Jesús nos pide: “Alumbre así vuestra luz a los hombres para que vean vuestras buenas obras y den gloria a vuestro Padre que está en los cielos”.
Esto también es muy importante para nosotros.
Hay que hacer las obras buenas con ilusión pero no por orgullo ni por vanidad para que nos adule la gente, sino para que glorifiquen al Padre Dios al ver que los suyos actúan así.
Pero, ¿qué obras buenas son esas?
El Papa Francisco nos enseña:
«¡Miren que el amor del que habla Juan no es el amor de las telenovelas! No, es otra cosa. El amor cristiano tiene siempre una cualidad: la concreción. El amor cristiano es concreto”.
Esta concreción se funda sobre dos criterios: Primer criterio: amar con las obras, no con las palabras. ¡Las palabras se las llevó el viento! Hoy están, mañana no están.
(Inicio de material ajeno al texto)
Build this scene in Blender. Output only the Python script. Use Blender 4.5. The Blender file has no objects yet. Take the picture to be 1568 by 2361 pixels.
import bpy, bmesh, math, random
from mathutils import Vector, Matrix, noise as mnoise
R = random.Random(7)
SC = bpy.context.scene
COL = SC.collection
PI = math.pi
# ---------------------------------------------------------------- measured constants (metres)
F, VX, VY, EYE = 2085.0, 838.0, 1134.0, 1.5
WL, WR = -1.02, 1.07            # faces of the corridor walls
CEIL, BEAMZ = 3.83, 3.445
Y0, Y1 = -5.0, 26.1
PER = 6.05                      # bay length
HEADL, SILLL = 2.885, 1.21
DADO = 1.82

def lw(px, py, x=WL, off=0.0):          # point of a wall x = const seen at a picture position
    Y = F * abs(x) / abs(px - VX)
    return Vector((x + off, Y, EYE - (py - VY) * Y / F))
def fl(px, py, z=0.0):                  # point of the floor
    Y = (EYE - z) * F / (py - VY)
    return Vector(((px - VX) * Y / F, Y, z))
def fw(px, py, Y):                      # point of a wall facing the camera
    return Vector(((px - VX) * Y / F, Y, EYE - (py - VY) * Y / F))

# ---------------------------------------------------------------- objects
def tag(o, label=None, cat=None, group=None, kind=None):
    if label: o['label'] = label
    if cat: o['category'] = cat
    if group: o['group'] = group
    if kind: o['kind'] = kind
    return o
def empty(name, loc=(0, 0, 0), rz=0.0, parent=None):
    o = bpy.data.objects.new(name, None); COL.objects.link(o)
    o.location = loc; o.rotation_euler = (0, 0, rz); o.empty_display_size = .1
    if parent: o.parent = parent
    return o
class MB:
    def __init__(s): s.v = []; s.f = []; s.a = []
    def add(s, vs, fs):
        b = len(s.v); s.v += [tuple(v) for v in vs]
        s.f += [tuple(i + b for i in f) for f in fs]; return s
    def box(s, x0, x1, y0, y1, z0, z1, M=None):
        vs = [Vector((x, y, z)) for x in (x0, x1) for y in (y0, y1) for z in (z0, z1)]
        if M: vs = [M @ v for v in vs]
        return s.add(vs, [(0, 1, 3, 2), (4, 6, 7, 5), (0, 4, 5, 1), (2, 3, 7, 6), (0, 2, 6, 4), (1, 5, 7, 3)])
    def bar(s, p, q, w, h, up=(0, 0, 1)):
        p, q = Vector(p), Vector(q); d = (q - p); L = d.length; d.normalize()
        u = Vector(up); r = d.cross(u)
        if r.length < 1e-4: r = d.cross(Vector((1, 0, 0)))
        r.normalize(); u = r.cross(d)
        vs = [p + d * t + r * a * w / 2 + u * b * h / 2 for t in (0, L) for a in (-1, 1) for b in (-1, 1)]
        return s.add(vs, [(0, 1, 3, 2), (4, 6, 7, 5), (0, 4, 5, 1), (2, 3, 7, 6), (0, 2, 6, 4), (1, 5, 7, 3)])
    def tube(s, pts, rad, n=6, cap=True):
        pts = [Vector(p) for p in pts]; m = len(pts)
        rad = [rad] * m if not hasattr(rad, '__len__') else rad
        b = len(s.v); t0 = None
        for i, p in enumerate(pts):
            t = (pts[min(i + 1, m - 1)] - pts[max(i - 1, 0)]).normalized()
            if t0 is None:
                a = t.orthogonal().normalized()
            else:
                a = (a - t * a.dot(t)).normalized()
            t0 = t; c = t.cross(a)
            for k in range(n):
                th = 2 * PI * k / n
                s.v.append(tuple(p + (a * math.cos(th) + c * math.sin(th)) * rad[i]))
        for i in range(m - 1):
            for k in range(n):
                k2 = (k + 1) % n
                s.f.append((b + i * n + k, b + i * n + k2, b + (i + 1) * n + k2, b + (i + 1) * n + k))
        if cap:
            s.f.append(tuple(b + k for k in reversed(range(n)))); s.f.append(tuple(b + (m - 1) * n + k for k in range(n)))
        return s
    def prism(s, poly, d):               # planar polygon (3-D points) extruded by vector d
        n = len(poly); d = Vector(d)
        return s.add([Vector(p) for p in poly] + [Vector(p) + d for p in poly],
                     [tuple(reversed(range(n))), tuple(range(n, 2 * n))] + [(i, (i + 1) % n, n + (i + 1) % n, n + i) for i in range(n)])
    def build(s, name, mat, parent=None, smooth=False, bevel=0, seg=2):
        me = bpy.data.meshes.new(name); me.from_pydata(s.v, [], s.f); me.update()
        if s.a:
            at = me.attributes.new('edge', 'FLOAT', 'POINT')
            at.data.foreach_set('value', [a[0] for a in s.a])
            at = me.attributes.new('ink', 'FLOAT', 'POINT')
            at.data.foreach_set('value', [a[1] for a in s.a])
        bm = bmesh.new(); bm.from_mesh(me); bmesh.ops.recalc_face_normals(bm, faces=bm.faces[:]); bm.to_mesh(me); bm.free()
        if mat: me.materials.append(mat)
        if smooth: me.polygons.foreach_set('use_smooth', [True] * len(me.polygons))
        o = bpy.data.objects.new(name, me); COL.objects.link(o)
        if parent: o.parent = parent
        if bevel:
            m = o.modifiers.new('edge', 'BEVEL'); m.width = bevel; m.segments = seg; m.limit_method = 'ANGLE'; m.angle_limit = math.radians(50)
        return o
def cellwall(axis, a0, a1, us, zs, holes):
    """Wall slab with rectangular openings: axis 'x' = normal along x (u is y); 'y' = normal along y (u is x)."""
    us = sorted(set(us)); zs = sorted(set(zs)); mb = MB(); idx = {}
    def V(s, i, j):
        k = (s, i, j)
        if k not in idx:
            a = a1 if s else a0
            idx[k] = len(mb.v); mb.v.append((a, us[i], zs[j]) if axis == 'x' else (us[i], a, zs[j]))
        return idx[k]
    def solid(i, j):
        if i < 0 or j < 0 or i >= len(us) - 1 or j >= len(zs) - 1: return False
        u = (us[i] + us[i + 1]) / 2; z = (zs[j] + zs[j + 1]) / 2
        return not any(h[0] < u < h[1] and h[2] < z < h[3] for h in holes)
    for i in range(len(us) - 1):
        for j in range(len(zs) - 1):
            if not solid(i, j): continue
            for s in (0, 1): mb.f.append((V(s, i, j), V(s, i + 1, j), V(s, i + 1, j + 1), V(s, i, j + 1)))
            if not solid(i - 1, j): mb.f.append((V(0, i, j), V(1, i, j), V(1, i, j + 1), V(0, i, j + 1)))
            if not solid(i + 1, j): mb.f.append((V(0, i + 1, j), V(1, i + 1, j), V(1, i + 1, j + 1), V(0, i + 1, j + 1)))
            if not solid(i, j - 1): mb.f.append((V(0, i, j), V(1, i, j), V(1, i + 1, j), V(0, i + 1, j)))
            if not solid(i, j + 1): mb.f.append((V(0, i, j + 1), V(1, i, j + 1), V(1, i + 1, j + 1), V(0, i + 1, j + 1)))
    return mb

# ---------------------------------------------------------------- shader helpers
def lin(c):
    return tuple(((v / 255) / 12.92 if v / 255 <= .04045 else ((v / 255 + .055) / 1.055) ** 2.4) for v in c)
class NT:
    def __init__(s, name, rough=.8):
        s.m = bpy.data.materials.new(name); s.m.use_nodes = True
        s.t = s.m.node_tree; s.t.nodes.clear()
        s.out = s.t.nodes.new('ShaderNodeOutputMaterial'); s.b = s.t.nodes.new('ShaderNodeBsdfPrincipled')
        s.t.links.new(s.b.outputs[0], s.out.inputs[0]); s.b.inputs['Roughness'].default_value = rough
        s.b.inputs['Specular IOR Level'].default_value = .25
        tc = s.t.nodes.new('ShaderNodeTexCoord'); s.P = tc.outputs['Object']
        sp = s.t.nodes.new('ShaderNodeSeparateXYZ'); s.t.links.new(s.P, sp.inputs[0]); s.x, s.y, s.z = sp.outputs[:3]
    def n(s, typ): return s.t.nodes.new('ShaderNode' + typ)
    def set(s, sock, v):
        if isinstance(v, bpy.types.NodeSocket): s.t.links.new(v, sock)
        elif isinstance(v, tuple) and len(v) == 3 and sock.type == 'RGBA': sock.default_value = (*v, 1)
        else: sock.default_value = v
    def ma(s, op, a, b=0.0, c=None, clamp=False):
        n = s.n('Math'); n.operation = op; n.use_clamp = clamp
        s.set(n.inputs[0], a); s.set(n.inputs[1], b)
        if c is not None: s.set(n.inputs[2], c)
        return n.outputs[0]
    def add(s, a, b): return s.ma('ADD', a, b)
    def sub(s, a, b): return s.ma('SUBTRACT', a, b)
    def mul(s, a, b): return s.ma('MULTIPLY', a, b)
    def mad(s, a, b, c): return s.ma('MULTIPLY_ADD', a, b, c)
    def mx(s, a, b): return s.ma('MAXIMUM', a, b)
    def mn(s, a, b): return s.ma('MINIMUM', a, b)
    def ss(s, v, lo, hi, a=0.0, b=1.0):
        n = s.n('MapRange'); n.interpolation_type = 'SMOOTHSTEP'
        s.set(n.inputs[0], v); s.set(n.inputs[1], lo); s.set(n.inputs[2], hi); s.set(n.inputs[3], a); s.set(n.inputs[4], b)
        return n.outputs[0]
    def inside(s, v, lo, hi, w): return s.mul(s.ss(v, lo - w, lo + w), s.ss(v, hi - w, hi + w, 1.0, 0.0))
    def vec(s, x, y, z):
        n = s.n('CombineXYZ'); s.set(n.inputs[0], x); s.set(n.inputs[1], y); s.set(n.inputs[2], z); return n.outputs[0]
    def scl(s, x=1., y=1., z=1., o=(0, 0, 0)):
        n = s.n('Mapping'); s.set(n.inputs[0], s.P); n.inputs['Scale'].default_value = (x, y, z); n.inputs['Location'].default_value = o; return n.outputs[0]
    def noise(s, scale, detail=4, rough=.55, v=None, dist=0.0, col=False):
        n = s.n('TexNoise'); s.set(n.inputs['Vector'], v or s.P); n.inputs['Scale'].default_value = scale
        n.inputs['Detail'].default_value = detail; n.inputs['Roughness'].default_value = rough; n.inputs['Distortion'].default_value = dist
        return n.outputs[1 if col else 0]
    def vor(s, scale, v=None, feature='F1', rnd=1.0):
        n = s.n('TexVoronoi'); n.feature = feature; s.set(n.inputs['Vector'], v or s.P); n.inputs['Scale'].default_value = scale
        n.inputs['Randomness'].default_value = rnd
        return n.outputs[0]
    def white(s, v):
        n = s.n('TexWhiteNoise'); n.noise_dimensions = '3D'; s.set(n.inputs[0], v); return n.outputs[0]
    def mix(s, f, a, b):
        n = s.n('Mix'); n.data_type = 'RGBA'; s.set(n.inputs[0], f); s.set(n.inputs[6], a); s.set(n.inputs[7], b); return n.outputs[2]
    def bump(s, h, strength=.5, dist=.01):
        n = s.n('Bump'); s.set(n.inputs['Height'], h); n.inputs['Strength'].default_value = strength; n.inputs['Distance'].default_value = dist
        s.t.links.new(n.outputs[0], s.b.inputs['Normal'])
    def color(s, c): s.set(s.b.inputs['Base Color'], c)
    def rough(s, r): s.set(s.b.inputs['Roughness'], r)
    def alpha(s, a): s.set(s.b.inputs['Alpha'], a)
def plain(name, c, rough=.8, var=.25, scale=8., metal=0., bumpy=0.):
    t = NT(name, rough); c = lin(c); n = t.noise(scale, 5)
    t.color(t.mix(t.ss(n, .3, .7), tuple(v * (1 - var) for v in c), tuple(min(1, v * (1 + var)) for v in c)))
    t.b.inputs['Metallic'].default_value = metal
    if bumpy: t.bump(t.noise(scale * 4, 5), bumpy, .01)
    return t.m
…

Segundo criterio de concreción es: en el amor es más importante el dar que el recibir”.
El profeta Isaías nos lo dice de esta manera:
“Parte tu pan con el hambriento, hospeda a los pobres sin techo, viste al que ves desnudo y no te cierres a tu propia carne. Esto romperá tu luz como la aurora… entonces clamarás al Señor y te responderá. Gritarás y te responderá, gritarás y te dirá aquí estoy. Cuando destierres de ti la opresión… brillará tu luz en las tinieblas, tu oscuridad se volverá mediodía”.
Así nos convertiremos en hijos de la luz como nos ha pedido Jesucristo.
El salmo responsorial (111) nos invita a repetir la misma enseñanza del Evangelio:
“El justo brilla en las tinieblas como una luz… dichoso el que se apiada y presta y administra rectamente sus asuntos… su corazón está seguro, sin temor.
Reparte limosna a los pobres, su caridad es constante, sin falta y alzará la frente con dignidad”.
Por su parte san Pablo, nos habla de cómo este evangelizar, es decir iluminar en nombre de Jesucristo, debe ir acompañado de profunda humildad, con una especie de debilidad y santo temor.
Así lo hizo él “cuando vine a vosotros a anunciaros el misterio de Dios no lo hice con sublime elocuencia o sabiduría, pues nunca entre vosotros me precié de saber cosa alguna sino a Jesucristo y éste crucificado”.